[What this task involves]
Transcribe the material in full. Nothing should differ except that the pictures are left out.

[Given material]
▼

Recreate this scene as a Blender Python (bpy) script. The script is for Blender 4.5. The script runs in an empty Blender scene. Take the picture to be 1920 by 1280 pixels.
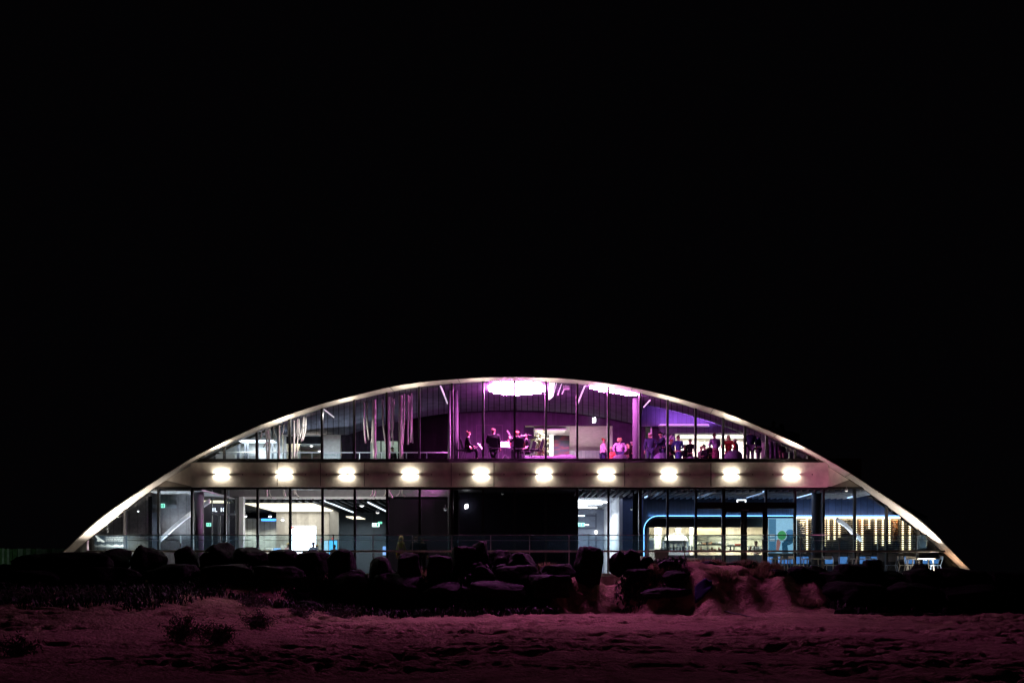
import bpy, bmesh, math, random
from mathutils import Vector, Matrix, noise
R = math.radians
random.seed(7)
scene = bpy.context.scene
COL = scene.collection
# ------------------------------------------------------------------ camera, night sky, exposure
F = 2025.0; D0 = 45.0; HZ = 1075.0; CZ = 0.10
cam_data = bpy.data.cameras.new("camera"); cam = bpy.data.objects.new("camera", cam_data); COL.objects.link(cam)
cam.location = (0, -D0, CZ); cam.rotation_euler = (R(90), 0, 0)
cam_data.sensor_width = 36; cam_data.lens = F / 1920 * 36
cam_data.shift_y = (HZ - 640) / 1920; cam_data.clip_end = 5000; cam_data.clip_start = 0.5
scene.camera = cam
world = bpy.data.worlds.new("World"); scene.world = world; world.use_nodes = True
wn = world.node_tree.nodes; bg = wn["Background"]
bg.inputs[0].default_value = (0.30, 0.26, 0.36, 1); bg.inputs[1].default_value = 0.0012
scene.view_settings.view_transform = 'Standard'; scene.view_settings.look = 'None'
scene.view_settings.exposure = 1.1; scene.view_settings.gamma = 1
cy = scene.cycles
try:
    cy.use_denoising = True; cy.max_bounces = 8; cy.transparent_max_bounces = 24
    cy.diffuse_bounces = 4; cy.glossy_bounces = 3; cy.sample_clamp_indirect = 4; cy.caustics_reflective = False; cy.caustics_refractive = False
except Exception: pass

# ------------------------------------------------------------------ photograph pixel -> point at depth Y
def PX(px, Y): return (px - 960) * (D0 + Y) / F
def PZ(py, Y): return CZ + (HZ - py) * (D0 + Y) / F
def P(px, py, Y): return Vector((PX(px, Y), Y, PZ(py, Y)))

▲

[Result of this task]
Recreate this scene as a Blender Python (bpy) script. The script is for Blender 4.5. The script runs in an empty Blender scene. Take the picture to be 1920 by 1280 pixels.
import bpy, bmesh, math, random
from mathutils import Vector, Matrix, noise
R = math.radians
random.seed(7)
scene = bpy.context.scene
COL = scene.collection
# ------------------------------------------------------------------ camera, night sky, exposure
F = 2025.0; D0 = 45.0; HZ = 1075.0; CZ = 0.10
cam_data = bpy.data.cameras.new("camera"); cam = bpy.data.objects.new("camera", cam_data); COL.objects.link(cam)
cam.location = (0, -D0, CZ); cam.rotation_euler = (R(90), 0, 0)
cam_data.sensor_width = 36; cam_data.lens = F / 1920 * 36
cam_data.shift_y = (HZ - 640) / 1920; cam_data.clip_end = 5000; cam_data.clip_start = 0.5
scene.camera = cam
world = bpy.data.worlds.new("World"); scene.world = world; world.use_nodes = True
wn = world.node_tree.nodes; bg = wn["Background"]
bg.inputs[0].default_value = (0.30, 0.26, 0.36, 1); bg.inputs[1].default_value = 0.0012
scene.view_settings.view_transform = 'Standard'; scene.view_settings.look = 'None'
scene.view_settings.exposure = 1.1; scene.view_settings.gamma = 1
cy = scene.cycles
try:
    cy.use_denoising = True; cy.max_bounces = 8; cy.transparent_max_bounces = 24
    cy.diffuse_bounces = 4; cy.glossy_bounces = 3; cy.sample_clamp_indirect = 4; cy.caustics_reflective = False; cy.caustics_refractive = False
except Exception: pass

# ------------------------------------------------------------------ photograph pixel -> point at depth Y
def PX(px, Y): return (px - 960) * (D0 + Y) / F
def PZ(py, Y): return CZ + (HZ - py) * (D0 + Y) / F
def P(px, py, Y): return Vector((PX(px, Y), Y, PZ(py, Y)))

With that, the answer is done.